## Begin

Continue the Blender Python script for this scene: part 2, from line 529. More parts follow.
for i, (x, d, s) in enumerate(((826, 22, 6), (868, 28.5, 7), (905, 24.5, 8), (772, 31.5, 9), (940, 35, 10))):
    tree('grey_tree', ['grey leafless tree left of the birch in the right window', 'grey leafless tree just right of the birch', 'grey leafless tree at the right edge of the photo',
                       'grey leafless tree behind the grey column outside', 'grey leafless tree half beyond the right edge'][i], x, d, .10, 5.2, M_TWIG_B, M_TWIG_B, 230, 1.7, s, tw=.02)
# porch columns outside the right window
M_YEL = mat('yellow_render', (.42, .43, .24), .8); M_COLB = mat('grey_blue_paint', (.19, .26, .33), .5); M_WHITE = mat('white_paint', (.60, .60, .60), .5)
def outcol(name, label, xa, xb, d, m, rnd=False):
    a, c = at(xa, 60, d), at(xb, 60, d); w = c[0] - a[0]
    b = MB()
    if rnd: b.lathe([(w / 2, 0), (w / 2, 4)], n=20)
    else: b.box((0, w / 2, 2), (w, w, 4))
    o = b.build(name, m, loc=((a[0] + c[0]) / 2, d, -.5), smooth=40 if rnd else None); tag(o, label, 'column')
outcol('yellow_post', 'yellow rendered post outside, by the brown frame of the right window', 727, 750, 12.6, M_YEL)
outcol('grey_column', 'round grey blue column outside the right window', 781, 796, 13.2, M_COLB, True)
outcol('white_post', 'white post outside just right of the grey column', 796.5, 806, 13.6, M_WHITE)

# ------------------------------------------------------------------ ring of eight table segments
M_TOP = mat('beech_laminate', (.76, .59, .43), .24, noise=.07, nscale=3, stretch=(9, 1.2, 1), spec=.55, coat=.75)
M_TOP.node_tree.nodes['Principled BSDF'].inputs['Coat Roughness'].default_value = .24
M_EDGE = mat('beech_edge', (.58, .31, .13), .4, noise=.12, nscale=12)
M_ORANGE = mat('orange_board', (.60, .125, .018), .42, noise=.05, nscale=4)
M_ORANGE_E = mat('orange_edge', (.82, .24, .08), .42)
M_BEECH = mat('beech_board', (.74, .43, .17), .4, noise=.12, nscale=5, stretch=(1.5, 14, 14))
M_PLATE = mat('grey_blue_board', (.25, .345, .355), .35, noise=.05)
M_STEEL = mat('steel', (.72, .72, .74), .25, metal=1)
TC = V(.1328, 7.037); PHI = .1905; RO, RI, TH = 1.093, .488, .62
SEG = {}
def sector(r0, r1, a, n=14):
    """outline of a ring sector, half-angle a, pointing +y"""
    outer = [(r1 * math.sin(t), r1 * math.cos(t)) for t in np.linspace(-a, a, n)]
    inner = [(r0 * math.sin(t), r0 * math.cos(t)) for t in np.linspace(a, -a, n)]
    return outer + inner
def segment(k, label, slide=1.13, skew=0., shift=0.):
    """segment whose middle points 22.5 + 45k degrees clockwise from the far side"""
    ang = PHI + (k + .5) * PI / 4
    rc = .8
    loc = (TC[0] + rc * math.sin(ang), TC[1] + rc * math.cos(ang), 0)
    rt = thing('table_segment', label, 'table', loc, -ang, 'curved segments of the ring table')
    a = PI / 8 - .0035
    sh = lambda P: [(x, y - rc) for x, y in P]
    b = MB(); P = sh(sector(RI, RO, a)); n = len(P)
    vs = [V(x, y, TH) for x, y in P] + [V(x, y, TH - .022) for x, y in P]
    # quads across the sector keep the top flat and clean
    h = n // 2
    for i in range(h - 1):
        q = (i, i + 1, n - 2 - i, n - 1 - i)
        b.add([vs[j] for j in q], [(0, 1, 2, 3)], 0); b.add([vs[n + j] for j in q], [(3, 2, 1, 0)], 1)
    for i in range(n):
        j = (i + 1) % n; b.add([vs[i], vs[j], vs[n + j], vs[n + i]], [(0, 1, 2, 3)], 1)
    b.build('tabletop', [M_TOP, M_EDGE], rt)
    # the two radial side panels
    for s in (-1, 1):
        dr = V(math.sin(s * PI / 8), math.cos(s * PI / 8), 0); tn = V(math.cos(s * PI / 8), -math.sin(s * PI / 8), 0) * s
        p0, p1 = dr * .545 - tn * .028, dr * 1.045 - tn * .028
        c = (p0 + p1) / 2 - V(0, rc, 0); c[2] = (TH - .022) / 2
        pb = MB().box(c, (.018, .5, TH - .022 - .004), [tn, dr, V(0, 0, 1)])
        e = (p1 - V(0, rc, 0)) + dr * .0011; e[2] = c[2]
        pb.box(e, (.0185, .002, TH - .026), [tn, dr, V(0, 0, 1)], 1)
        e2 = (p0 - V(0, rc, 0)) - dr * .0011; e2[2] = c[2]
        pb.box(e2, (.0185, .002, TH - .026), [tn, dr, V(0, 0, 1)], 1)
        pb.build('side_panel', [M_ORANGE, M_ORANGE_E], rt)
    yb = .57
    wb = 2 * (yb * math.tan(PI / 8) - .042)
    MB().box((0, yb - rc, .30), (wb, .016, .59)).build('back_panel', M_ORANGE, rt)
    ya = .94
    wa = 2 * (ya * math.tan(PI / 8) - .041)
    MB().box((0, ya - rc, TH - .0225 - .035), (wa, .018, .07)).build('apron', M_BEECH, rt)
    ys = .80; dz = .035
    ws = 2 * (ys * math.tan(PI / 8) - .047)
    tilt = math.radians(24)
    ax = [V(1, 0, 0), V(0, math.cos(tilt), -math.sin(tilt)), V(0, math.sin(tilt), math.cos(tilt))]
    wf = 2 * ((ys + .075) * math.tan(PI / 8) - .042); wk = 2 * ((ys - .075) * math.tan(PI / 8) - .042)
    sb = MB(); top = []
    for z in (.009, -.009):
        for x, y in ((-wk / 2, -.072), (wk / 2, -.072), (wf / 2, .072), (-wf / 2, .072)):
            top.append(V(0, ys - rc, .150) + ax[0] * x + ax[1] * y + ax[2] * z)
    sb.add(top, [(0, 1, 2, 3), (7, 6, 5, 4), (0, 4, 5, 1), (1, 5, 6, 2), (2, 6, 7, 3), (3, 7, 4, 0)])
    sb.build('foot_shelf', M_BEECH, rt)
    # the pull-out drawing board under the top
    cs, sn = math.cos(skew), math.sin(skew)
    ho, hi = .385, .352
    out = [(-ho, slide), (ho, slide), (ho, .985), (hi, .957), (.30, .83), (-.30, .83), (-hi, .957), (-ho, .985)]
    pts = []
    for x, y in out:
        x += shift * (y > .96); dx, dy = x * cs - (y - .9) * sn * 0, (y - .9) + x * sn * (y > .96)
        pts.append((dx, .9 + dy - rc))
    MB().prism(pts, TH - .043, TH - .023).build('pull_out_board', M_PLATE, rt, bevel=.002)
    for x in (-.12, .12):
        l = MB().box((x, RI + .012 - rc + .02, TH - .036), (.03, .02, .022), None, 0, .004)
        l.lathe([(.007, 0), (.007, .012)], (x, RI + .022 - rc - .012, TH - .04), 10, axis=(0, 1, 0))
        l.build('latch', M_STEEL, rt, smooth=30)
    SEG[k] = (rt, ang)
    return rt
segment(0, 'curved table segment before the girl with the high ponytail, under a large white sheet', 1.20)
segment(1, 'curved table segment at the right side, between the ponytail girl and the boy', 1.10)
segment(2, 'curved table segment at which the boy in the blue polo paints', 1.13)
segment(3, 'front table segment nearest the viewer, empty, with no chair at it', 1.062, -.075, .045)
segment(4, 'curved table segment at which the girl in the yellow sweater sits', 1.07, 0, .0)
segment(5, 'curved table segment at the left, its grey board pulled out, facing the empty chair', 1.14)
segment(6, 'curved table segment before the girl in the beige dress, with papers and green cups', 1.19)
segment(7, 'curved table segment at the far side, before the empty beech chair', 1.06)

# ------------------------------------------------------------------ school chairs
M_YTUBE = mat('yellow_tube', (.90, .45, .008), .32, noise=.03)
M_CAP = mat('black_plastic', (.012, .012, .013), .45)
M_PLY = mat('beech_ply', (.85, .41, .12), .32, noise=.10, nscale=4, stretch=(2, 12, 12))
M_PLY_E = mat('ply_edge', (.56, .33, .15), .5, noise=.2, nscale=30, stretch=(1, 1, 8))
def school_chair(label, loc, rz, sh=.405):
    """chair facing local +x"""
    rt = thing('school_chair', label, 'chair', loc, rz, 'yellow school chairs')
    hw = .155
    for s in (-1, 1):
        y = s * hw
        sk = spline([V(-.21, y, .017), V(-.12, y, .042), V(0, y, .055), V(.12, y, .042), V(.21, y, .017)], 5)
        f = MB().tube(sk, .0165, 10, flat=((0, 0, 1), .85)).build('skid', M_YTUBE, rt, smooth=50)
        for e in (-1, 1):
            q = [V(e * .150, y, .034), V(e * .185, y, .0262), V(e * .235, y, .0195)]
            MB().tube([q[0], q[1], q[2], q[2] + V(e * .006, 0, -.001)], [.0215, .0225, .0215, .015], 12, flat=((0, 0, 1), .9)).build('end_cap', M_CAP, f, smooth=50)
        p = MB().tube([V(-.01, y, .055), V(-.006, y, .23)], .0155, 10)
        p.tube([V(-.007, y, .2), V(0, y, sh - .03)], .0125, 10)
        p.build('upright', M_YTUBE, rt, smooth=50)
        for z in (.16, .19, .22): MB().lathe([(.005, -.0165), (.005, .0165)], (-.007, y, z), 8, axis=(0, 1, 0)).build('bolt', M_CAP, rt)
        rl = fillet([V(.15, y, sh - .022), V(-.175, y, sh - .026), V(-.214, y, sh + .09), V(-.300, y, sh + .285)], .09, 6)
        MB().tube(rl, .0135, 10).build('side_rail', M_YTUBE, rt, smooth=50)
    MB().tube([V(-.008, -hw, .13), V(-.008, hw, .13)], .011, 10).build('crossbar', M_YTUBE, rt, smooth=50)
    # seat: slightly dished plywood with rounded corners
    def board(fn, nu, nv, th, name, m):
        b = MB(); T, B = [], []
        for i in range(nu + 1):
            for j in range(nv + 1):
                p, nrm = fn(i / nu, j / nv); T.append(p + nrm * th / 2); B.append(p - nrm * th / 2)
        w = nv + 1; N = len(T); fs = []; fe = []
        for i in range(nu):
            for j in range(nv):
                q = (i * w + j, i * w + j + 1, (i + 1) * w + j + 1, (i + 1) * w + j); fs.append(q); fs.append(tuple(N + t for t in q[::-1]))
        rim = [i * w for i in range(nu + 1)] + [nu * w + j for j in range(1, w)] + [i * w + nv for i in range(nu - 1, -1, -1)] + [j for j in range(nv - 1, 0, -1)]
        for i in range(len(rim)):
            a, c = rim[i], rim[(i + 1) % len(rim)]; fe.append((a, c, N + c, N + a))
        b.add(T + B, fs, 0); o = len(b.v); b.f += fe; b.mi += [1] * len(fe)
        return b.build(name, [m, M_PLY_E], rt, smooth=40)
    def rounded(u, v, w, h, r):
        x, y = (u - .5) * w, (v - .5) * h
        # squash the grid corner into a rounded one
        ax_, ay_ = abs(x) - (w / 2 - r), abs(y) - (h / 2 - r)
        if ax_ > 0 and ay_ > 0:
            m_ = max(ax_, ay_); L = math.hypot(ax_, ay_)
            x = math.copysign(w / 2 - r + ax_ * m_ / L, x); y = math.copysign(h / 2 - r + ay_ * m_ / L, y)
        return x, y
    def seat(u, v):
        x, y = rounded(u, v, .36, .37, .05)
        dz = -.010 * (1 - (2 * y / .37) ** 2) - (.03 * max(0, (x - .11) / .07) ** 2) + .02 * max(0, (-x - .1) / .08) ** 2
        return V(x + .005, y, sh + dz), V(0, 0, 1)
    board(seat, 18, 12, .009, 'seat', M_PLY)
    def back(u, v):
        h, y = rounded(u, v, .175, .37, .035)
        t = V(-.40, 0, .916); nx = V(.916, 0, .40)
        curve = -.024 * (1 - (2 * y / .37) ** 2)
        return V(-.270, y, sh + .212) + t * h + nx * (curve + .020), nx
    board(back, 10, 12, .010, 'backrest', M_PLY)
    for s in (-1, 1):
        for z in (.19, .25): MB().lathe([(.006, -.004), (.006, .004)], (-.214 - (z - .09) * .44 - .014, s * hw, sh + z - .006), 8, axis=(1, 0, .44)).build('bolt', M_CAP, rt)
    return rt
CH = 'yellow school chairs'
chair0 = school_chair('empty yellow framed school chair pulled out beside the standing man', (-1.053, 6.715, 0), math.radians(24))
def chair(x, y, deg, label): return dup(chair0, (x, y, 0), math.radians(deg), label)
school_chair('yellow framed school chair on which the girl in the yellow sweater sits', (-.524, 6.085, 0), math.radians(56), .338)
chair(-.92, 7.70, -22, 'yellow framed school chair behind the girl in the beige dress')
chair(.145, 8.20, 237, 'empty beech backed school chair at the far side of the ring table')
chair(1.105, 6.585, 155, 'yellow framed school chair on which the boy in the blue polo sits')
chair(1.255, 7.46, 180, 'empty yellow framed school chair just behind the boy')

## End

All lines from the beginning of the material above through the one with "outcol('white_post', 'white post" need to be returned exactly; please return those and only those.

Continue the Blender Python script for this scene: part 2, from line 529. More parts follow.
for i, (x, d, s) in enumerate(((826, 22, 6), (868, 28.5, 7), (905, 24.5, 8), (772, 31.5, 9), (940, 35, 10))):
    tree('grey_tree', ['grey leafless tree left of the birch in the right window', 'grey leafless tree just right of the birch', 'grey leafless tree at the right edge of the photo',
                       'grey leafless tree behind the grey column outside', 'grey leafless tree half beyond the right edge'][i], x, d, .10, 5.2, M_TWIG_B, M_TWIG_B, 230, 1.7, s, tw=.02)
# porch columns outside the right window
M_YEL = mat('yellow_render', (.42, .43, .24), .8); M_COLB = mat('grey_blue_paint', (.19, .26, .33), .5); M_WHITE = mat('white_paint', (.60, .60, .60), .5)
def outcol(name, label, xa, xb, d, m, rnd=False):
    a, c = at(xa, 60, d), at(xb, 60, d); w = c[0] - a[0]
    b = MB()
    if rnd: b.lathe([(w / 2, 0), (w / 2, 4)], n=20)
    else: b.box((0, w / 2, 2), (w, w, 4))
    o = b.build(name, m, loc=((a[0] + c[0]) / 2, d, -.5), smooth=40 if rnd else None); tag(o, label, 'column')
outcol('yellow_post', 'yellow rendered post outside, by the brown frame of the right window', 727, 750, 12.6, M_YEL)
outcol('grey_column', 'round grey blue column outside the right window', 781, 796, 13.2, M_COLB, True)
outcol('white_post', 'white post outside just right of the grey column', 796.5, 806, 13.6, M_WHITE)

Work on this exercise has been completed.